[start of DATA SHOWN]
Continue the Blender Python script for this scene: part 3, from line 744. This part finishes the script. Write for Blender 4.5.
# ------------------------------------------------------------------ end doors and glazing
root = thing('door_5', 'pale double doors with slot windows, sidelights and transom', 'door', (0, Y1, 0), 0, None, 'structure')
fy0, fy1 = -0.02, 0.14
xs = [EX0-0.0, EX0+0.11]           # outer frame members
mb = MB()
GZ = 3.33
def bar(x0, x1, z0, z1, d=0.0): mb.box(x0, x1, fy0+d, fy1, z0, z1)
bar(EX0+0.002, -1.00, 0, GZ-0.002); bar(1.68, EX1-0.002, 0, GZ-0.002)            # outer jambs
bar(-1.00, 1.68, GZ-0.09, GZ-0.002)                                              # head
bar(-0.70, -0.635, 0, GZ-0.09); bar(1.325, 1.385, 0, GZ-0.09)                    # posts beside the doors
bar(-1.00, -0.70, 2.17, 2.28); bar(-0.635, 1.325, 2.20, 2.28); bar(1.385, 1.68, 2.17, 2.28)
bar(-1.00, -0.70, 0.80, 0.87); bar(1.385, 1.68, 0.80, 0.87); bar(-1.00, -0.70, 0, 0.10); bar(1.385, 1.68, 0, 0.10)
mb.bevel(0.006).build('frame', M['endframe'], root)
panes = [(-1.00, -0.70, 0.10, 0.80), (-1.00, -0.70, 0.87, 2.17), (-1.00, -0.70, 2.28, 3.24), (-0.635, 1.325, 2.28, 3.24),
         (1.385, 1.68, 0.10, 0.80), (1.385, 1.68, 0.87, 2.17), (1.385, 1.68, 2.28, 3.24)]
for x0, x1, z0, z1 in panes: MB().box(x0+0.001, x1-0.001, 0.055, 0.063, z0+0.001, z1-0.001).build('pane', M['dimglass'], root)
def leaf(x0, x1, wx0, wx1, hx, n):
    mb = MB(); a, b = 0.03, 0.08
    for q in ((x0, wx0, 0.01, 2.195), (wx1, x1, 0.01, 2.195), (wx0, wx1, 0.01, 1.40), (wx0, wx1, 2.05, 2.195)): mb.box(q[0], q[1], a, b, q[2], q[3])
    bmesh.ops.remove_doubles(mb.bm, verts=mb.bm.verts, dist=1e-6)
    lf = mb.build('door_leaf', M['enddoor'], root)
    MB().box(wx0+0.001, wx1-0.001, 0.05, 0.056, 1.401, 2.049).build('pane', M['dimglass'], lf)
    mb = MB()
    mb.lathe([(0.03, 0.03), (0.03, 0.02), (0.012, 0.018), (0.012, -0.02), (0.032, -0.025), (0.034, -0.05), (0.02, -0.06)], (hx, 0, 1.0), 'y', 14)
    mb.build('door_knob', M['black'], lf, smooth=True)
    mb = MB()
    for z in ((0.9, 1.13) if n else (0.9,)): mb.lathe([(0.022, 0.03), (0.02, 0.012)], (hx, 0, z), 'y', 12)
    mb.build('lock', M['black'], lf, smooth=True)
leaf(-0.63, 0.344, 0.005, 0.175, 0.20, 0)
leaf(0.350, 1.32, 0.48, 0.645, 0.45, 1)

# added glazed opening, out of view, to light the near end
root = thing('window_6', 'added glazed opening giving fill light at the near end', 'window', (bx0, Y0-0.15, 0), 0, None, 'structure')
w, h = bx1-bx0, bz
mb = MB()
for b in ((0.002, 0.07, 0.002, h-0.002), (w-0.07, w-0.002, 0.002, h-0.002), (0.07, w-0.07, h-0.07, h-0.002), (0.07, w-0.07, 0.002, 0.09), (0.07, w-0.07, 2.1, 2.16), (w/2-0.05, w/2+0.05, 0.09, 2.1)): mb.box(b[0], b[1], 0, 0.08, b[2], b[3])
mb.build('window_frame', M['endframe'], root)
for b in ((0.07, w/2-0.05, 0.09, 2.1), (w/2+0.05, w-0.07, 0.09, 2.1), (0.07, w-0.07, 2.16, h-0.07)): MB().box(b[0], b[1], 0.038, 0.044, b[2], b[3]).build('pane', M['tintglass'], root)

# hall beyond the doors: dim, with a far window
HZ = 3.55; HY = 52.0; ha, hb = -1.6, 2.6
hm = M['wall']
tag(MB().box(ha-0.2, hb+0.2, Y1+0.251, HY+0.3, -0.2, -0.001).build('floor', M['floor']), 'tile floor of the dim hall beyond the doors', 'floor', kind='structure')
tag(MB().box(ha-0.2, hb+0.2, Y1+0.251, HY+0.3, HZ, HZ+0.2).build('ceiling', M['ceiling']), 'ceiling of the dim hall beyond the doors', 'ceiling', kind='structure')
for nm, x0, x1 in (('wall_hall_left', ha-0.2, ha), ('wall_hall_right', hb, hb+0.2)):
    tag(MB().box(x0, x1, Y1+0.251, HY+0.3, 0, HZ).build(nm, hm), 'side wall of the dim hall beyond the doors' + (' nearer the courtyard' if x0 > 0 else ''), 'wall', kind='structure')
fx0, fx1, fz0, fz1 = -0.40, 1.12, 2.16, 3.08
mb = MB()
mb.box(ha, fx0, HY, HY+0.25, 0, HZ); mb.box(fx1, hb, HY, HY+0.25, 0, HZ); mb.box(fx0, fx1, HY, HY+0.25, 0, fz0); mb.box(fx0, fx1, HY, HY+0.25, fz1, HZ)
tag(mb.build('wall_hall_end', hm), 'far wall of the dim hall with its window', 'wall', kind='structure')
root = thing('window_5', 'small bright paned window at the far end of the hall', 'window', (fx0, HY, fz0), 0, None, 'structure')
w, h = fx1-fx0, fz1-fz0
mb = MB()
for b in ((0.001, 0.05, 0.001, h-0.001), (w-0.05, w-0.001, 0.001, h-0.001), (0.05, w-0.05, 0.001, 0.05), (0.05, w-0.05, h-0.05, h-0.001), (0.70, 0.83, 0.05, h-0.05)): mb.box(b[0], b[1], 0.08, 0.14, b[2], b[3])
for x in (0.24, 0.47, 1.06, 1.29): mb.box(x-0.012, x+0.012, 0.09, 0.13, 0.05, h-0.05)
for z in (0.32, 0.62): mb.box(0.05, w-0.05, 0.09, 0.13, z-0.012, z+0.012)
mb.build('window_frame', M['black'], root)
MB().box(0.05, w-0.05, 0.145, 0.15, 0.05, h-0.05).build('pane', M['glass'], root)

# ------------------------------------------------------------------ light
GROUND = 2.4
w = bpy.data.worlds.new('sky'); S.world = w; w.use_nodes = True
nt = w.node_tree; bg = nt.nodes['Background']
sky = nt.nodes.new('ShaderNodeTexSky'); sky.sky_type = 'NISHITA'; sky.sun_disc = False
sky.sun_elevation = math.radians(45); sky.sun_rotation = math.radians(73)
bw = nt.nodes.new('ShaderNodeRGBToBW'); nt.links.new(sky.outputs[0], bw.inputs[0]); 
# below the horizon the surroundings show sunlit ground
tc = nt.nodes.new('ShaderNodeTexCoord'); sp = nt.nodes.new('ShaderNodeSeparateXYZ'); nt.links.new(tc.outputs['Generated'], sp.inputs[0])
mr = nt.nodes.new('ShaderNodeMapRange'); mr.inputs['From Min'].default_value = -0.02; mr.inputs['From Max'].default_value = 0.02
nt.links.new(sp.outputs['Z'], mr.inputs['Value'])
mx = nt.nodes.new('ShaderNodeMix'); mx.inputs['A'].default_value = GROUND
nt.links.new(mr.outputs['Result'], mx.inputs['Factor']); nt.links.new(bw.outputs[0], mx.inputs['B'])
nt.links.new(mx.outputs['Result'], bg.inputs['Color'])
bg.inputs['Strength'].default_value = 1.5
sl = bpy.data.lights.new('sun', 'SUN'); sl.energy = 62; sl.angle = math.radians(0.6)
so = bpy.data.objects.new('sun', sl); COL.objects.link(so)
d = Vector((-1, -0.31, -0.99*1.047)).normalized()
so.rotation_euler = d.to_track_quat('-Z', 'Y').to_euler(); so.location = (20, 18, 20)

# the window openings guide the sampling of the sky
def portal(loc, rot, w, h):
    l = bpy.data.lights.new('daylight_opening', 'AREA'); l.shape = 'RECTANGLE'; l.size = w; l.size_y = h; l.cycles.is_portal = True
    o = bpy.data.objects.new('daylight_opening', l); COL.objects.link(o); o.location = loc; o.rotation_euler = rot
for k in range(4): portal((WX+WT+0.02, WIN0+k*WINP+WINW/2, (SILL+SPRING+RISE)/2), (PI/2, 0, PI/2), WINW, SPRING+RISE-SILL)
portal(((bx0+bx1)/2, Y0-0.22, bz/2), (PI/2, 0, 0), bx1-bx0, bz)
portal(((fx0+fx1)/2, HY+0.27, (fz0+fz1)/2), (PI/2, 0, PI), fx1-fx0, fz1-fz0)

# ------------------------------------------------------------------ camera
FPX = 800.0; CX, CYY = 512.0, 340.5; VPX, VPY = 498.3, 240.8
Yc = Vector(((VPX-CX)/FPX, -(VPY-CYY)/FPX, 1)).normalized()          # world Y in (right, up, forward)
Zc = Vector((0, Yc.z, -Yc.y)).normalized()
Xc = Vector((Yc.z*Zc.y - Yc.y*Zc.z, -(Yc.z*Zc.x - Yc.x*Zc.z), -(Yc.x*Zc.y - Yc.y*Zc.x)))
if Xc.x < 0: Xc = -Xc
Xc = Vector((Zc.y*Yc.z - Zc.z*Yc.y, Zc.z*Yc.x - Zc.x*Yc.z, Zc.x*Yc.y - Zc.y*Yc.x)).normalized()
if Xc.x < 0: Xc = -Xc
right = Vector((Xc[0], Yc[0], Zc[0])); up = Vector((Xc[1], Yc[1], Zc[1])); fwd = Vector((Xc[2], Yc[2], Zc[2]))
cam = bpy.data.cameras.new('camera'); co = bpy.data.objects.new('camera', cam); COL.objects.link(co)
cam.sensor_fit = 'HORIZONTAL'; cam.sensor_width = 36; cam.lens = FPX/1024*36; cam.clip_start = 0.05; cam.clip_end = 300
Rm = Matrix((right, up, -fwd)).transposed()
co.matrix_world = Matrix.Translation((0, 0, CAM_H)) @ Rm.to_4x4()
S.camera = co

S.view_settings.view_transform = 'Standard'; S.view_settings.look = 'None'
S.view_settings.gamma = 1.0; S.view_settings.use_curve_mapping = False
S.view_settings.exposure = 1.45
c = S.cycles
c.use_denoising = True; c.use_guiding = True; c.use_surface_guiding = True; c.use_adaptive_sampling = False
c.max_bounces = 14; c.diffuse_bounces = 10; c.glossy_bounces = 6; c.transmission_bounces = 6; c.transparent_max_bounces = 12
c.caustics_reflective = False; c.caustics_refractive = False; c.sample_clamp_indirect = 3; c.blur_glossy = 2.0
[end of DATA SHOWN]
» TASK BRIEF:
Set down verbatim only the lines between the start of the data above and the line with "leaf(0.350, 1.32, 0.48, 0.645, 0.45, 1)", both boundaries included.

» COMPLETED TASK:
Continue the Blender Python script for this scene: part 3, from line 744. This part finishes the script. Write for Blender 4.5.
# ------------------------------------------------------------------ end doors and glazing
root = thing('door_5', 'pale double doors with slot windows, sidelights and transom', 'door', (0, Y1, 0), 0, None, 'structure')
fy0, fy1 = -0.02, 0.14
xs = [EX0-0.0, EX0+0.11]           # outer frame members
mb = MB()
GZ = 3.33
def bar(x0, x1, z0, z1, d=0.0): mb.box(x0, x1, fy0+d, fy1, z0, z1)
bar(EX0+0.002, -1.00, 0, GZ-0.002); bar(1.68, EX1-0.002, 0, GZ-0.002)            # outer jambs
bar(-1.00, 1.68, GZ-0.09, GZ-0.002)                                              # head
bar(-0.70, -0.635, 0, GZ-0.09); bar(1.325, 1.385, 0, GZ-0.09)                    # posts beside the doors
bar(-1.00, -0.70, 2.17, 2.28); bar(-0.635, 1.325, 2.20, 2.28); bar(1.385, 1.68, 2.17, 2.28)
bar(-1.00, -0.70, 0.80, 0.87); bar(1.385, 1.68, 0.80, 0.87); bar(-1.00, -0.70, 0, 0.10); bar(1.385, 1.68, 0, 0.10)
mb.bevel(0.006).build('frame', M['endframe'], root)
panes = [(-1.00, -0.70, 0.10, 0.80), (-1.00, -0.70, 0.87, 2.17), (-1.00, -0.70, 2.28, 3.24), (-0.635, 1.325, 2.28, 3.24),
         (1.385, 1.68, 0.10, 0.80), (1.385, 1.68, 0.87, 2.17), (1.385, 1.68, 2.28, 3.24)]
for x0, x1, z0, z1 in panes: MB().box(x0+0.001, x1-0.001, 0.055, 0.063, z0+0.001, z1-0.001).build('pane', M['dimglass'], root)
def leaf(x0, x1, wx0, wx1, hx, n):
    mb = MB(); a, b = 0.03, 0.08
    for q in ((x0, wx0, 0.01, 2.195), (wx1, x1, 0.01, 2.195), (wx0, wx1, 0.01, 1.40), (wx0, wx1, 2.05, 2.195)): mb.box(q[0], q[1], a, b, q[2], q[3])
    bmesh.ops.remove_doubles(mb.bm, verts=mb.bm.verts, dist=1e-6)
    lf = mb.build('door_leaf', M['enddoor'], root)
    MB().box(wx0+0.001, wx1-0.001, 0.05, 0.056, 1.401, 2.049).build('pane', M['dimglass'], lf)
    mb = MB()
    mb.lathe([(0.03, 0.03), (0.03, 0.02), (0.012, 0.018), (0.012, -0.02), (0.032, -0.025), (0.034, -0.05), (0.02, -0.06)], (hx, 0, 1.0), 'y', 14)
    mb.build('door_knob', M['black'], lf, smooth=True)
    mb = MB()
    for z in ((0.9, 1.13) if n else (0.9,)): mb.lathe([(0.022, 0.03), (0.02, 0.012)], (hx, 0, z), 'y', 12)
    mb.build('lock', M['black'], lf, smooth=True)
leaf(-0.63, 0.344, 0.005, 0.175, 0.20, 0)
leaf(0.350, 1.32, 0.48, 0.645, 0.45, 1)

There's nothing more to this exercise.